Monday, November 23, 2009

You gotta fight for your right to party

In your teens and twenties, parties are simple and require no more preparation than an extra spritz of deodorant. ‘I’m going to a party’ means, ‘I’m going to have such a good time that I will weave home in an ambulance at five in the morning, memory banks wiped, underpants on my head.’

Once you have kids, the meaning changes slightly. ‘I’m going to a party’ now translates as, ‘I will accompany a toddler to the draughty hall at the leisure centre, where she will eat two thousand hula-hoops and leap on the bouncy castle till she goes right over the Puking Plimsoll Line. Meanwhile I will drink extra-dilute orange squash and, via the power of mime, help the host ensure that every child has their turn in a game of Push the Immensely Heavy Parcel Because There’s a Gift in Every Layer Not Like When I was a Child Just Opening the Wrapping Was Fun Enough For Us.’

There are years of this to look forward to, but gradually, parents start finding baby-sitters and learn how to stay awake long enough to contemplate going to grown-up parties. Now is the time to brush up your student party skills, because the ones you’ve developed more recently won’t do. You’ll have to kick such habits as cramming eight chocolate fingers into your mouth so the kids can’t get them. Your dancing needs to be more sophisticated than the moves which brought down the house during Musical Statues.

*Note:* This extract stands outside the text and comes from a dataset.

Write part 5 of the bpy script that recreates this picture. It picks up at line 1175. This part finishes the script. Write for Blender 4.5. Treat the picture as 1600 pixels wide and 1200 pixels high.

However, there are some pre-child party tactics which you don't need to re-visit. For instance, you won’t need to stand at the door brandishing a bottle of Blue Nun, muttering, ‘Friends of Dave. No, hang on, Steve.’ At a grown-up party, the hosts will have invited you, and will let you in. Unless you’ve brought Blue Nun, obviously.

And once in, you won’t need to lean enticingly against the wall saying things like, ‘Oh god yes the White Stripes are awesome’ because you’re not trying to get off with anyone. Unless you get invited to different sorts of parties to me, in which case, go and swing smugly somewhere else.

Cycle Girl had a party last week. It was going to be perfect: within walking distance, proper cocktails, cheesy music, loads of drunk friendly people. For the first time in ages, Man of the House and I were ready to PARD-EEEE! We dressed up. We practised talking about something other than our children. We swapped the Blue Nun for Piat D'Or. In short, we were fired up. Amped. Buzzing.

Then our baby-sitter arrived, and said she was going out clubbing later, so could we be home by 11.30? This was a blow. Most of our partying comrades stayed till three o’clock, claiming to remember nothing after they’d put their pants on their heads. Yet in fact it was the perfect grown-up party compromise. We went out and had a great time, but were still fresh enough to stagger downstairs at seven next morning and turn on CBeebies.